On September 14, 2023, Howco executed a sale of receivables agreement with Itria Ventures LLC, Itria funded $75,000, which included fees of $3,500 withheld for a net payment to Howco of $71,500. Itria will withdraw weekly repayments of $1,953 for 48 weeks. The total repayments is $93,750, including interest totaling $18,750. The Company recognized a total of $22,250 of debt discount related to this agreement to be amortized over the term of the receivable agreement.

 

During the year ended September 30, 2023, the Company repaid $72,265. As of September 30, 2023, the total loan balance to Itria amounted to $177,810, net of unamortized debt discount of $42,050.

 

1800 Diagonal Lending LLC

 

On July 17, 2023, the Company entered into the Securities Purchase Agreement (the “Agreement”) with 1800 Diagonal Lending LLC (“Lender”), pursuant to which the Company issued a promissory note (the “Note”) to the Lender in the principal amount of $90,400, including an original issue discount of $10,400 and legal fees of $5,000. The Agreement contains certain customary representations, warranties, and covenants made by the Company.

 

Under the Note, the Company is required to make ten payments of $10,305.60, which includes a one-time interest charge of 14% ($12,565). The first payment is due on August 30, 2023, with nine subsequent payments due each month thereafter. The Note is not secured by any collateral. The Note matures on May 15, 2024 and contains customary events of default. Upon the occurrence and during the continuation of any such event of default, the Note will become immediately due and payable, and the Company is obligated to pay to the Lender an amount equal to 150% times the sum of (w) the then outstanding principal amount of the Note plus (x) accrued and unpaid interest on the unpaid principal amount of the Note to the date of payment plus (y) default interest at 22% per annum on the amounts referred to in clauses (w) and/or (x) plus (z) any amounts owed to the Lender pursuant to Article IV of the Note (amounts set forth in clauses (w), (x), (y) and (z) are collectively referred to as the “Default Amount”).
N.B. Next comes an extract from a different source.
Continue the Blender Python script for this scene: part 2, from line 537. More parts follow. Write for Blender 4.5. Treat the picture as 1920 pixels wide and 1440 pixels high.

If the Company fails to pay the Default Amount within five (5) business days of the Lender’s written notice that such amount is due and payable, then the Lender has the right to convert the balance owed pursuant to the Note, including the Default Amount, into shares of common stock of the Company (“Common Stock”) at a variable conversion price equal to 61% of the lowest closing price pe share of Common Stock during the ten trading day period ending on the latest complete trading day prior to the conversion date, provided that the Lender and its affiliates may not own greater than 4.99% of the Company’s outstanding shares of Common Stock, as set forth in the Note. The Company received funding under the Note on July 24, 2023. The Company used the proceeds from the Note for general working capital purposes. During the year ended September 30, 2023, the Company repaid $20,611. As of September 30, 2023, the note balance amounted to $72,921, net of unamortized debt discount of $11,588.

 

Promissory note for legal services

 

On September 14, 2023, the Company issued a $15,000 promissory note to a law firm for fees to be incurred for the preparation of the Company’s registration statement which was completed in November 2023. The maturity date of this note is March 15, 2024 and bears 10% interest per annum. The principal balance and accrued interest owed to the law firm under the agreement as of September 30, 2023 were $15,000, and $66 respectively.

 

Default on Notes and Loans

 

On July 26, 2023, the Company received a demand and default letter from Trillium Partners L.P. The letter references a document titled “Securities Purchase Agreement” dated July 2022. In the demand letter, Trillium is looking for immediate payment of $275,710. On August 4, 2023, the Company received a demand notification revising the demand amount to $214,563 with $183,259 in principal and $31,304.33 in interest and for JP Carey, a total of $270,947.95 with $224,000 in principal and $46,947.95 in accrued interest. In addition, the demand notification included outstanding fee notes for Frondeur Partners LLC, a total of $135,000 in principal and $7,903 of accrued interest. According to the demand notification, as of September 30, 2023, three notes, dated from October 1, 2022 to December 1, 2022, matured. A company representative is in talks with Trillium and the Company is looking to resolve the matter amicably.